Description of forming Greater Mauritania


Greater Mauritania is a mission for Mauritania, located in Western Africa . The mission requires all of Azawad and Western Sahara, and two cities in Mali.

Background[]

The following is taken from Wikipedia which is licensed under CC-BY-SA 4.0. You can view the article it was taken from here.

Greater Mauritania is a term for the Mauritanian irredentist claim that generally includes the Western Sahara and other Sahrawi-populated areas of the western Sahara Desert. The term was initially used by Mauritania's first President, Mokhtar Ould Daddah, as he began claiming the territory then known as Spanish Sahara even before Mauritanian independence in 1960.
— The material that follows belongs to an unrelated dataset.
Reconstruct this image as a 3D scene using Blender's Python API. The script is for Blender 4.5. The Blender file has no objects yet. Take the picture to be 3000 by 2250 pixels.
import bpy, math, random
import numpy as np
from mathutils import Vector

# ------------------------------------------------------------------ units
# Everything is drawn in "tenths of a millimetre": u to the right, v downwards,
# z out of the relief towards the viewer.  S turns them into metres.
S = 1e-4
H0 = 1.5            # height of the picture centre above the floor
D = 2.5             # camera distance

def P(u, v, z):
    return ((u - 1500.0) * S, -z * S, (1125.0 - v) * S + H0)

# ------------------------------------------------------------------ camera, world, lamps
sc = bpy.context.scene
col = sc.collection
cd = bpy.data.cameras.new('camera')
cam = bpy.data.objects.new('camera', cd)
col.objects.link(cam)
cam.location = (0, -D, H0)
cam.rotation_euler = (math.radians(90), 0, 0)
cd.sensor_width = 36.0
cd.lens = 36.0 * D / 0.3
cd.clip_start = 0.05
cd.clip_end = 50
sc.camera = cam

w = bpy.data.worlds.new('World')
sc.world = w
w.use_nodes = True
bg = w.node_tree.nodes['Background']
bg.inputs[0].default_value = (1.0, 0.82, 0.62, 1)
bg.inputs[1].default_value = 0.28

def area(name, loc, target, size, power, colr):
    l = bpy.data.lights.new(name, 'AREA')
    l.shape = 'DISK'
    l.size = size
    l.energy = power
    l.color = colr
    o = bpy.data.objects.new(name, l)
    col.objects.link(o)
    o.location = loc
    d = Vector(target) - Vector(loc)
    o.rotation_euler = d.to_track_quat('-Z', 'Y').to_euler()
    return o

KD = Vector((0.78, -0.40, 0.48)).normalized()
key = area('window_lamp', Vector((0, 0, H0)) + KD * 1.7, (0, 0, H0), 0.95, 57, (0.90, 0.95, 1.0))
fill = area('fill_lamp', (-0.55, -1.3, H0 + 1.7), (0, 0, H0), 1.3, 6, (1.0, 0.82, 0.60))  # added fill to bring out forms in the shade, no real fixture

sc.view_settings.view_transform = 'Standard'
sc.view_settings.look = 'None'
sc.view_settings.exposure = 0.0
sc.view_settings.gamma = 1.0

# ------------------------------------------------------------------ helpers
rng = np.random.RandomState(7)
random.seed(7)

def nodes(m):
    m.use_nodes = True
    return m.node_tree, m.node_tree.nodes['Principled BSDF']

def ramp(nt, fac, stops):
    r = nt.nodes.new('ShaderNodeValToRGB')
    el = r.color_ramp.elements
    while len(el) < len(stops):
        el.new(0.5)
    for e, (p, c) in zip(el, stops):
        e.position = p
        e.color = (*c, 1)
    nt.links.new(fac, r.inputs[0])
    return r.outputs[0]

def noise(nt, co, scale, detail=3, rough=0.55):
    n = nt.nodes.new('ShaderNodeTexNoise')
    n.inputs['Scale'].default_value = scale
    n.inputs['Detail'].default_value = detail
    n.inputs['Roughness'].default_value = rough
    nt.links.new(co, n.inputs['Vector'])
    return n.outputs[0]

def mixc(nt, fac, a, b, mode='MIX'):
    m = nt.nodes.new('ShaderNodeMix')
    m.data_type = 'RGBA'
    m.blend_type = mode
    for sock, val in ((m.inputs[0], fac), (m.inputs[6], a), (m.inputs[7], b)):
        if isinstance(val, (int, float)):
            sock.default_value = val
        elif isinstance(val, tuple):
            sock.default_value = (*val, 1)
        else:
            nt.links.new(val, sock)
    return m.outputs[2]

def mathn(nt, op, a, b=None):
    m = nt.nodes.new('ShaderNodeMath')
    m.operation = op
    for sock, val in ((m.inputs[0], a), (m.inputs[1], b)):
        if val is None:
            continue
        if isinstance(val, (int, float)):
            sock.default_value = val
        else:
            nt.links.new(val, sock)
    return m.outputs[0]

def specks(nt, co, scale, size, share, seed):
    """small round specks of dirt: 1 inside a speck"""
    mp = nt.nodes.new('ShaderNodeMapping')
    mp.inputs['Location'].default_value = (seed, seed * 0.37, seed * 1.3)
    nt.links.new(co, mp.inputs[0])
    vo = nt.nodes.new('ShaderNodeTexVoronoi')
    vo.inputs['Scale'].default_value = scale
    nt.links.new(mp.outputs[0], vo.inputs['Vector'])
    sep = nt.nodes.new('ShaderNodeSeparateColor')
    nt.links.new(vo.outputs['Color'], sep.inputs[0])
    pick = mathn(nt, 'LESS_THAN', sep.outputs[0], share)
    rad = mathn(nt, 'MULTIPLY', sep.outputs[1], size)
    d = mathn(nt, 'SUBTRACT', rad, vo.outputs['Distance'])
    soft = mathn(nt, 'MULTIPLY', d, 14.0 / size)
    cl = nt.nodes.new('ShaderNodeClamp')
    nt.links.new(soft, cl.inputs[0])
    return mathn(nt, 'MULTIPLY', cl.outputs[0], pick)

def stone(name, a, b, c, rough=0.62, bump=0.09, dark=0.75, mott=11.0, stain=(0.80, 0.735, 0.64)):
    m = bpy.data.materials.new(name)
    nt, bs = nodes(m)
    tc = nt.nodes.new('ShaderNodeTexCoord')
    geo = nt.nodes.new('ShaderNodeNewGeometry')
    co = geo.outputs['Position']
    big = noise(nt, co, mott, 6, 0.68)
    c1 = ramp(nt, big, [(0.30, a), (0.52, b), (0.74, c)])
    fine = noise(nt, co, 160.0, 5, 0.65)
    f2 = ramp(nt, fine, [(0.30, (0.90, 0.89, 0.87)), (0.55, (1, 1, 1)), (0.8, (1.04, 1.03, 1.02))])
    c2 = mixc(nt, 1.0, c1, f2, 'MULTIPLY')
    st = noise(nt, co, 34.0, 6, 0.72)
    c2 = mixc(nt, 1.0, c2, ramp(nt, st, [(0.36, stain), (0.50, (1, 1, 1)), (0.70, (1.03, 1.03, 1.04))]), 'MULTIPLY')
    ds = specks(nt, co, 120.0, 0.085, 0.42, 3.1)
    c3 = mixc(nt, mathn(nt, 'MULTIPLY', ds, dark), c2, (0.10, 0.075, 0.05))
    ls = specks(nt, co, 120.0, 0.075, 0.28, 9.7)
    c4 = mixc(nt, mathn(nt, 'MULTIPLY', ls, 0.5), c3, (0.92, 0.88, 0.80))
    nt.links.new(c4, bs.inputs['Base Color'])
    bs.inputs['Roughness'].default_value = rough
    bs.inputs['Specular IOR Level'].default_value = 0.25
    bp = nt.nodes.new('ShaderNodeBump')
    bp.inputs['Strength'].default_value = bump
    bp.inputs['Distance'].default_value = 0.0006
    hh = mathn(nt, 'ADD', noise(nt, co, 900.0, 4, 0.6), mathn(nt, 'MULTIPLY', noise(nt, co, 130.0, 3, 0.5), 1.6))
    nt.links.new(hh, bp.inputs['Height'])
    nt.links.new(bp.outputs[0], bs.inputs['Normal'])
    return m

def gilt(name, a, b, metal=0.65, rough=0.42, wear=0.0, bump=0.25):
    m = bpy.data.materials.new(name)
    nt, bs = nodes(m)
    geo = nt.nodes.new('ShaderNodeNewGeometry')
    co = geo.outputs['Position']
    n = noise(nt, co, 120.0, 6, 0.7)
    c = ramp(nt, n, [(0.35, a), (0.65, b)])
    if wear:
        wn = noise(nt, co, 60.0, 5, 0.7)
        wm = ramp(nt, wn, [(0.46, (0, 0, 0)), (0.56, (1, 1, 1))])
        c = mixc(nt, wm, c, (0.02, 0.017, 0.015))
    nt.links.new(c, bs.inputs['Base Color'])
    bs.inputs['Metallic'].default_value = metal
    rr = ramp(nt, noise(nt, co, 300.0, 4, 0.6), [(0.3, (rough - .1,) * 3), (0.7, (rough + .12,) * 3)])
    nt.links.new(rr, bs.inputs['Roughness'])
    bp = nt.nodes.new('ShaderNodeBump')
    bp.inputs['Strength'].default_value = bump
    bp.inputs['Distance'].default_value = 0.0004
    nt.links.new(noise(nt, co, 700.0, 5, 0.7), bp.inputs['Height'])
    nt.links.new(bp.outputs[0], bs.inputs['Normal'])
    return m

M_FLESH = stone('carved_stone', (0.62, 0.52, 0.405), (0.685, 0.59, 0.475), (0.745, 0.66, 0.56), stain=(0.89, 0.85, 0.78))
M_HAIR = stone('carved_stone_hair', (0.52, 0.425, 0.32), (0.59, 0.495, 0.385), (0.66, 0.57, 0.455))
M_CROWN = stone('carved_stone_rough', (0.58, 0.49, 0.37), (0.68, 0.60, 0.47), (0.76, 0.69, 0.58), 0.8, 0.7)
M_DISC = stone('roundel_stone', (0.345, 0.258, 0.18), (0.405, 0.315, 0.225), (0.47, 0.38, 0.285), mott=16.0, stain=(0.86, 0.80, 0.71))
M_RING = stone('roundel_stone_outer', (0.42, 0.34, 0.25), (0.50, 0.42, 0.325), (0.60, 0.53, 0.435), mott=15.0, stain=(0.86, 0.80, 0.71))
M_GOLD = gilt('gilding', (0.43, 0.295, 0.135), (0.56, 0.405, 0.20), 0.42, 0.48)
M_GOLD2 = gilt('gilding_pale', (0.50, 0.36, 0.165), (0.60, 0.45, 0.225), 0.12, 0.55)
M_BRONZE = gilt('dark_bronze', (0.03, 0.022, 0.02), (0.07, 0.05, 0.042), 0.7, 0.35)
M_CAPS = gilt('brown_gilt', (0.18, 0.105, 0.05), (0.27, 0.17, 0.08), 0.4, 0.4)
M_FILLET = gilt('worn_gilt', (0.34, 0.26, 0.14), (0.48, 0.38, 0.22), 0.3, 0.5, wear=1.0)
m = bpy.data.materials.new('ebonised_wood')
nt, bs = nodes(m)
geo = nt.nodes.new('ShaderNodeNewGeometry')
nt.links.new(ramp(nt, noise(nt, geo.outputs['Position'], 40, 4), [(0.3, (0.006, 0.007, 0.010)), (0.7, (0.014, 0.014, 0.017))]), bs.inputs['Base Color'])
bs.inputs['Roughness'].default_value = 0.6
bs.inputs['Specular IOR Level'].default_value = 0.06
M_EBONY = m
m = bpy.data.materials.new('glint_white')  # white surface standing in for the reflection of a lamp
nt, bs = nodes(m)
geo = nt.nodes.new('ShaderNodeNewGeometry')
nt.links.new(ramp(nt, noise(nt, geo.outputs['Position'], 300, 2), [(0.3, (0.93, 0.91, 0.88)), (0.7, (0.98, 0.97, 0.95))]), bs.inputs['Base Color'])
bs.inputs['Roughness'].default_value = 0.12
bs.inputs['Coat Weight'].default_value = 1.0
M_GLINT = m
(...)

The idea evolved in the 1950s in tandem and response to the above-mentioned ideas of Greater Morocco. Its main proponents were among the beidane (light-skinned) community. In 1957, the future first President of Mauritania, Mokhtar Ould Daddah, stated that:

"I therefore call on our brothers in the Spanish Sahara to dream of this economic and spiritual Greater Mauritania of which we cannot speak at present. I address to them, and I ask you to repeat to them a message of friendship, a call for concord between all the Moors of the Atlantic, in Azawad and from the Draa to the borders of Senegal."

The basis for his claim was the close ethnic and cultural ties between the Mauritanians and the Sahrawis of Spanish Sahara, which in effect formed two subsets of the same tribal Arab-Berber population. The Greater Mauritania region is largely coterminous with the Hassaniya Arabic language area and was historically part of the pre-modern Bilad Chinguetti, the Land of Chinguetti, a religious center in contemporary Mauritania.